Fora isso, porém, o longa aparenta estar em busca de uma história para contar – e esta ausência de propósito é algo que nem mesmo a entrega de Kristen Stewart ao papel pode contornar, o que é um desperdício de seu talento cada vez maior.
Apprentice, de Junfeng Boo
“Carrasco também é gente!” – esta parece ser a mensagem do longa cingapuriano Apprentice.
Dirigido e roteirizado pelo estreante Junfeng Boo, o filme se propõe, ao menos no papel, discutir a questão da pena de morte e suas implicações morais. Para isso, segue o jovem Aiman (Firdaus Rahman), que deixa o exército para se tornar agente penitenciário em uma prisão de segurança máxima. Inicialmente escalado para monitorar presidiários com penas mais leves, ele aos poucos se revela fascinado com o carrasco que ali trabalha há 30 anos e que, logo descobrimos, foi o responsável pela execução de seu pai.
Não que isto faça alguma diferença – e se faz, é apenas para que o protagonista expresse sua determinação em se afastar de suas origens violentas. Já sua obsessão com o carrasco jamais é esclarecida: ele ressente o papel que este desempenhou? Seu fascínio pelos enforcamentos é só uma curiosidade mórbida? Há algum motivo não revelado para suas ações? Apprentice se recusa a responder qualquer destas perguntas.
Para piorar, não há qualquer interesse em debater elementos complexos do tema principal; ao contrário, o roteiro constantemente foge de qualquer controvérsia, chegando mesmo a criar uma fantasia de que, se executado de forma incorreta, os sentenciados evacuam e urinam nas roupas – uma imbecilidade imensa, já que isto aconteceria de toda maneira.
Mas o propósito aparente destes engodos é sugerir que um bom carrasco é, no fundo, um sujeito humano que transforma a experiência em algo minimamente sofrido para suas vítimas – e se por um lado não é necessário (ou correto) pintar todo algoz como um monstro unidimensional, tampouco é correto fingir que suas ações são inócuas apenas porque este conversa com o prisioneiro como um ser humano.
Covarde até o último segundo, o diretor amarra seu trabalho com um desfecho que se esconde sob a desculpa da ambiguidade quando, de fato, quer apenas evitar que julguemos seu filme.
Um objetivo no qual também falhou terrivelmente.
Hell or Hight Water, de David Mackenzie
Serei honesto: são duas e dez da manhã e tenho que acordar daqui a cinco horas.

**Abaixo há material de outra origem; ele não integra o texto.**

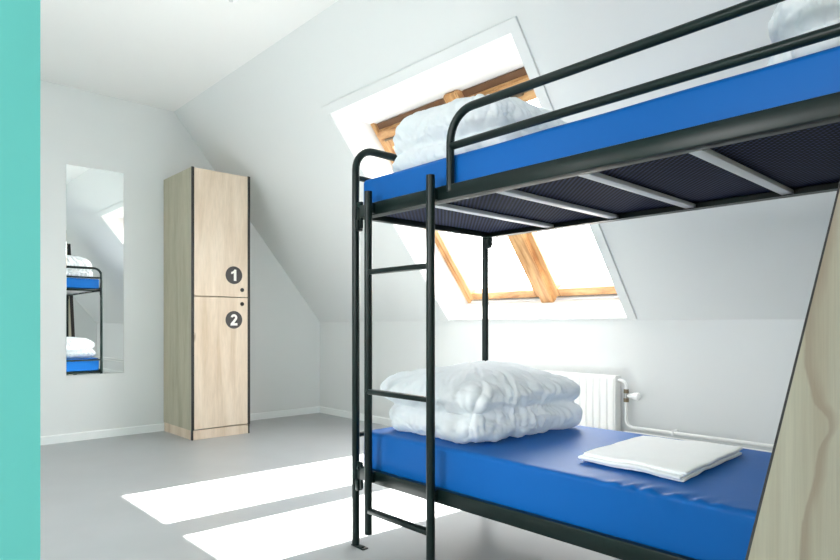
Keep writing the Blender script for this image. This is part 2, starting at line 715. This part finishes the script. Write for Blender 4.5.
def build_window(idx, x0, x1, side):
    root = bpy.data.objects.new('window_%d' % idx, None)  # opposite-slope roots are the added, unseen fill skylights
    C.objects.link(root)
    root['kind'] = 'structure'
    ORIGIN[root.name] = slope((x0 + x1) / 2, WS0, 0, side)
    root.location = flip(ORIGIN[root.name])
    # white lining boards: level at the top, square to the roof at the sides and bottom
    bm = bmesh.new()
    k = 0.008
    s = lambda t: WS1 - t * CT / ST
    t1 = FT + 0.09
    # top lining: a wedge between the level board and the slab above
    hexa(bm, [slope(x0, WS1 + 0.001, 0, side), slope(x1, WS1 + 0.001, 0, side), slope(x1, s(t1), t1, side), slope(x0, s(t1), t1, side),
              slope(x0, WS1 + 0.02, 0.003, side), slope(x1, WS1 + 0.02, 0.003, side), slope(x1, WS1 + 0.02, t1, side), slope(x0, WS1 + 0.02, t1, side)])
    sbox(bm, x0 - 0.01, x0 + 0.004, WS0 - 0.055, WS1, 0.0005, t1, side)
    sbox(bm, x1 - 0.004, x1 + 0.01, WS0 - 0.055, WS1, 0.0005, t1, side)
    hexa(bm, [slope(x0, WS0 - 0.010, 0.0005, side), slope(x1, WS0 - 0.010, 0.0005, side), slope(x1, WS0 + 0.003, 0.0005, side), slope(x0, WS0 + 0.003, 0.0005, side),
              slope(x0, WS0 - 0.065, t1, side), slope(x1, WS0 - 0.065, t1, side), slope(x1, WS0 - 0.050, t1, side), slope(x0, WS0 - 0.050, t1, side)])
    obj('lining', bm, M['lining'], root, sm=False)
    # flat architrave around the opening on the room side
    bm = bmesh.new()
    w = 0.066
    sbox(bm, x0 - w, x1 + w, WS1, WS1 + w, -0.014, 0.002, side, bev=0.002)
    sbox(bm, x0 - w, x0, WS0 - 0.005, WS1, -0.014, 0.002, side, bev=0.002)
    sbox(bm, x1, x1 + w, WS0 - 0.005, WS1, -0.014, 0.002, side, bev=0.002)
    obj('architrave', bm, M['wall'], root, sm=False)
    FB = WS0 - 0.045
    # timber frame
    a, b = FT, FT + 0.085
    top = FS1
    fw = 0.045
    bm = bmesh.new()
    sbox(bm, x0 + 0.004, x0 + fw, FB + 0.007, top, a, b, side, bev=0.004)
    sbox(bm, x1 - fw, x1 - 0.004, FB + 0.007, top, a, b, side, bev=0.004)
    obj('side_jamb', bm, M['pine_v'], root)
    bm = bmesh.new()
    sbox(bm, x0 + fw, x1 - fw, top - 0.05, top - 0.004, a + 0.03, b, side, bev=0.003)
    obj('head_rail', bm, M['pine'], root)
    bm = bmesh.new()
    sbox(bm, x0 + 0.004, x1 - 0.004, FB + 0.006, FB + 0.022, a + 0.004, b, side, bev=0.004)
    obj('sill_rail', bm, M['lining'], root)
    xm = (x0 + x1) / 2 - 0.045
    mw = 0.062
    bm = bmesh.new()
    sbox(bm, xm - mw, xm + mw, FB + 0.007, top, a - 0.035, b, side, bev=0.008)
    obj('mullion', bm, M['pine_v'], root)
    for (p, q) in ((x0 + fw + 0.003, xm - mw - 0.003), (xm + mw + 0.003, x1 - fw - 0.003)):
        s0_, s1_ = FB + 0.042, top - 0.070
        rw = 0.052
        bm = bmesh.new()
        sbox(bm, p, p + rw, s0_, s1_, a + 0.004, b - 0.006, side, bev=0.004)
        sbox(bm, q - rw, q, s0_, s1_, a + 0.004, b - 0.006, side, bev=0.004)
        sash = obj('sash', bm, M['pine_v'], root)
        bm = bmesh.new()
        sbox(bm, p + rw, q - rw, s0_, s0_ + 0.07, a + 0.004, b - 0.006, side, bev=0.004)
        sbox(bm, p + rw, q - rw, s1_ - 0.155, s1_, a + 0.004, b - 0.006, side, bev=0.004)
        obj('sash_rail', bm, M['pine'], sash)
        obj('pane', sbox(bmesh.new(), p + rw - 0.01, q - rw + 0.01, s0_ + 0.06, s1_ - 0.14, a + 0.05, a + 0.056, side), M['glass'], sash, sm=False)
        obj('gap_shade_strip', sbox(bmesh.new(), p, q, FB + 0.023, FB + 0.041, a + 0.03, b - 0.004, side), M['black'], root, sm=False)  # black strip paints the shade of the open gap under the sash
        # ventilation flap with its metal catch; a brown strip paints the recess shade above
        obj('vent_flap', sbox(bmesh.new(), p, q, s1_ - 0.070, s1_ - 0.012, a - 0.035, a - 0.004, side, bev=0.008), M['pine'], sash)
        obj('recess_shade_strip', sbox(bmesh.new(), p + 0.01, q - 0.01, s1_ + 0.001, s1_ + 0.045, a + 0.012, a + 0.03, side), M['recess_shade'], sash, sm=False)
        bm = bmesh.new()
        sbox(bm, p + 0.03, q - 0.03, s1_ - 0.094, s1_ - 0.080, a - 0.016, a + 0.003, side, bev=0.003)
        sbox(bm, (p + q) / 2 - 0.12, (p + q) / 2 + 0.12, s1_ - 0.104, s1_ - 0.090, a - 0.024, a + 0.003, side, bev=0.003)
        sbox(bm, (p + q) / 2 - 0.03, (p + q) / 2 + 0.03, s1_ - 0.115, s1_ - 0.085, a - 0.034, a - 0.018, side, bev=0.003)
        obj('catch', bm, M['brass'], sash)
    return root


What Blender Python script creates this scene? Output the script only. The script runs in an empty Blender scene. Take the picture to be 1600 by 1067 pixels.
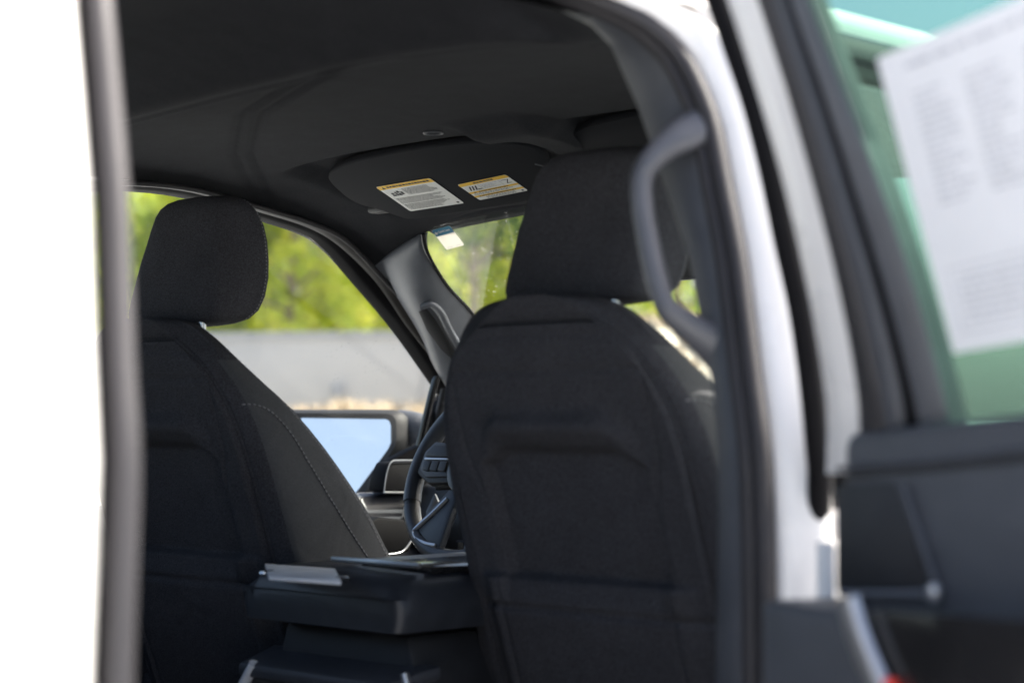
import bpy, bmesh, math, random
from mathutils import Vector as V, Matrix
from mathutils.bvhtree import BVHTree
random.seed(7)
SC = bpy.context.scene
COL = SC.collection
R = math.radians

# ------------------------------------------------------------------ camera
# vehicle frame: x to the truck's own starboard, y towards its bonnet, z up, ground at 0
CAM = V((2.126, -1.756, 1.42)); FPX = 3000.0; YAW = R(45); PITCH = math.atan(126.5 / FPX)
FW = V((-math.sin(YAW) * math.cos(PITCH), math.cos(YAW) * math.cos(PITCH), math.sin(PITCH)))
RT = V((math.cos(YAW), math.sin(YAW), 0)); UP = RT.cross(FW)
cam = bpy.data.cameras.new('camera'); cam_o = bpy.data.objects.new('camera', cam); COL.objects.link(cam_o)
cam_o.matrix_world = Matrix.Translation(CAM) @ Matrix((RT, UP, -FW)).transposed().to_4x4()
cam.sensor_width = 36; cam.lens = FPX / 1600 * 36; cam.clip_start = 0.05; cam.clip_end = 2000
cam.dof.use_dof = True; cam.dof.focus_distance = 3.35; cam.dof.aperture_fstop = 3.1
SC.camera = cam_o

# ------------------------------------------------------------------ light
SUN_AZ = V((0.60, 0.80)).normalized(); SUN_EL = R(50)
sdir = V((SUN_AZ.x * math.cos(SUN_EL), SUN_AZ.y * math.cos(SUN_EL), math.sin(SUN_EL)))
w = bpy.data.worlds.new('World'); SC.world = w; w.use_nodes = True
nt = w.node_tree; bg = nt.nodes['Background']; sky = nt.nodes.new('ShaderNodeTexSky')
sky.sky_type = 'NISHITA'; sky.sun_disc = False; sky.sun_elevation = SUN_EL
sky.sun_rotation = math.atan2(SUN_AZ.x, SUN_AZ.y); sky.air_density = 0.8; sky.dust_density = 5.0; sky.ozone_density = 0.4
nt.links.new(sky.outputs[0], bg.inputs[0]); bg.inputs[1].default_value = 0.15
sun = bpy.data.lights.new('sun', 'SUN'); sun.energy = 4.6; sun.angle = R(0.53); sun.color = (1, 0.95, 0.87)
sun_o = bpy.data.objects.new('sun', sun); COL.objects.link(sun_o)
sun_o.rotation_euler = sdir.to_track_quat('Z', 'Y').to_euler()
vs = SC.view_settings; vs.view_transform = 'Standard'; vs.look = 'None'; vs.exposure = 1.56; vs.gamma = 1.0
SC.cycles.max_bounces = 12; SC.cycles.diffuse_bounces = 7; SC.cycles.glossy_bounces = 6; SC.cycles.transparent_max_bounces = 16; SC.cycles.use_denoising = True

# ------------------------------------------------------------------ pixel rays -> points on real surfaces
def ray(px, py): return FW + RT * ((px - 800) / FPX) + UP * ((533.5 - py) / FPX)
def atx(px, py, x): d = ray(px, py); return CAM + d * ((x - CAM.x) / d.x)
def aty(px, py, y): d = ray(px, py); return CAM + d * ((y - CAM.y) / d.y)
def atz(px, py, z): d = ray(px, py); return CAM + d * ((z - CAM.z) / d.z)
def atp(px, py, p, n): d = ray(px, py); n = V(n); return CAM + d * ((V(p) - CAM).dot(n) / d.dot(n))
def lerp(a, b, t): return a + (b - a) * t
def interp(x, tab):
    if x <= tab[0][0]: return tab[0][1]
    for (a, fa), (b, fb) in zip(tab, tab[1:]):
        if x <= b: return fa + (fb - fa) * (x - a) / (b - a)
    return tab[-1][1]
def sstep(a, b, x):
    t = max(0, min(1, (x - a) / (b - a))); return t * t * (3 - 2 * t)
def spline(pts, n=8, closed=False):
    P = [V(p) for p in pts]; out = []; m = len(P)
    rng = range(m) if closed else range(m - 1)
    for i in rng:
        if closed: p0, p1, p2, p3 = P[i - 1], P[i], P[(i + 1) % m], P[(i + 2) % m]
        else: p0, p1, p2, p3 = P[max(i - 1, 0)], P[i], P[i + 1], P[min(i + 2, m - 1)]
        for k in range(n):
            t = k / n
            out.append(0.5 * ((2 * p1) + (p2 - p0) * t + (2 * p0 - 5 * p1 + 4 * p2 - p3) * t * t + (3 * p1 - p0 - 3 * p2 + p3) * t ** 3))
    if not closed: out.append(P[-1])
    return out
def resample(pts, step):
    out = [pts[0].copy()]; acc = 0
    for a, b in zip(pts, pts[1:]):
        L = (b - a).length; pos = step - acc
        while pos < L: out.append(a.lerp(b, pos / L)); pos += step
        acc = (acc + L) % step
    return out

# ------------------------------------------------------------------ materials
MATS = {}
def new_mat(name):
    m = bpy.data.materials.new(name); m.use_nodes = True; MATS[name] = m
    return m, m.node_tree, m.node_tree.nodes['Principled BSDF']
def N(t, kind, **kw):
    n = t.nodes.new(kind)
    for k, v in kw.items():
        if k in n.inputs: n.inputs[k].default_value = v
        else: setattr(n, k, v)
    return n
def ramp(t, stops):
    r = t.nodes.new('ShaderNodeValToRGB'); e = r.color_ramp.elements
    while len(e) < len(stops): e.new(0.5)
    for i, (p, c) in enumerate(stops): e[i].position = p; e[i].color = (*c, 1)
    return r
def mat(name, col, rough=0.5, metal=0, spec=0.5, var=0.12, scale=30, bump=0.0, bscale=400, coat=0, sheen=0, speck=0.0, pucker=0.0):
    m, t, p = new_mat(name)
    p.inputs['Roughness'].default_value = rough; p.inputs['Metallic'].default_value = metal
    p.inputs['Specular IOR Level'].default_value = spec; p.inputs['Coat Weight'].default_value = coat
    p.inputs['Sheen Weight'].default_value = sheen
    tc = N(t, 'ShaderNodeTexCoord')
    nz = N(t, 'ShaderNodeTexNoise', Scale=scale, Detail=5.0); t.links.new(tc.outputs['Object'], nz.inputs['Vector'])
    r = ramp(t, [(0.3, [c * (1 - var) for c in col]), (0.7, [c * (1 + var) for c in col])])
    t.links.new(nz.outputs['Fac'], r.inputs[0]); t.links.new(r.outputs[0], p.inputs['Base Color'])
    if speck:                                   # single yarns lighter and darker than their neighbours
        sn = N(t, 'ShaderNodeTexNoise', Scale=620.0, Detail=1.0); t.links.new(tc.outputs['Object'], sn.inputs['Vector'])
        sr = ramp(t, [(0.36, (1 - speck,) * 3), (0.64, (1 + speck,) * 3)]); t.links.new(sn.outputs['Fac'], sr.inputs[0])
        mc = N(t, 'ShaderNodeMix', data_type='RGBA', blend_type='MULTIPLY'); mc.inputs[0].default_value = 1.0
        t.links.new(r.outputs[0], mc.inputs[6]); t.links.new(sr.outputs[0], mc.inputs[7]); t.links.new(mc.outputs[2], p.inputs['Base Color'])
    rr = N(t, 'ShaderNodeMapRange', **{'To Min': max(0, rough - 0.08), 'To Max': min(1, rough + 0.08)})
    t.links.new(nz.outputs['Fac'], rr.inputs['Value']); t.links.new(rr.outputs[0], p.inputs['Roughness'])
    if bump:
        b = N(t, 'ShaderNodeTexNoise', Scale=bscale, Detail=3.0); t.links.new(tc.outputs['Object'], b.inputs['Vector'])
        bp = N(t, 'ShaderNodeBump', Strength=bump, Distance=0.001)
        t.links.new(b.outputs['Fac'], bp.inputs['Height']); t.links.new(bp.outputs[0], p.inputs['Normal'])
        if pucker:
            b2 = N(t, 'ShaderNodeTexNoise', Scale=11.0, Detail=2.0, Distortion=0.6); t.links.new(tc.outputs['Object'], b2.inputs['Vector'])
            bq = N(t, 'ShaderNodeBump', Strength=pucker, Distance=0.02); t.links.new(b2.outputs['Fac'], bq.inputs['Height']); t.links.new(bq.outputs[0], bp.inputs['Normal'])
    return m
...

Então, curto e grosso: Hell or High Water é um exercício de gênero que acompanha dois irmãos (Chris Pine e Ben Foster) que começam a assaltar vários bancos em rápida sucessão no oeste do Texas, passando a ser perseguidos pelo xerife Marcus (Jeff Bridges) e seu parceiro Alberto (Gil Birmingham).
Como é fácil antecipar, Foster faz o irmão impulsivo e violento; Pine, o inteligente e com pudores morais; e Bridges, o tipo veterano exausto e divertido (mas se o ator continuar neste processo de tornar sua dicção cada vez mais enrolada, daqui a pouco só poderá interpretar vítimas de derrame).
Eficiente por fazer com que nos importemos com todos os personagens, o longa usa sua trama para construir uma alegoria sobre a miséria e a falta de perspectivas de boa parte das pequenas comunidades norte-americanas graças à crise de 2008, remetendo de forma óbvia ao “romantismo” dos ladrões de banco da década de 30 que, de alguma forma, pareciam estar apenas retribuindo a destruição promovida pelas instituições financeiras.
Dono de uma carreira irregular, o diretor britânico David Mackenzie aqui acerta ao criar uma narrativa descompromissada, mas competente. Que siga neste caminho.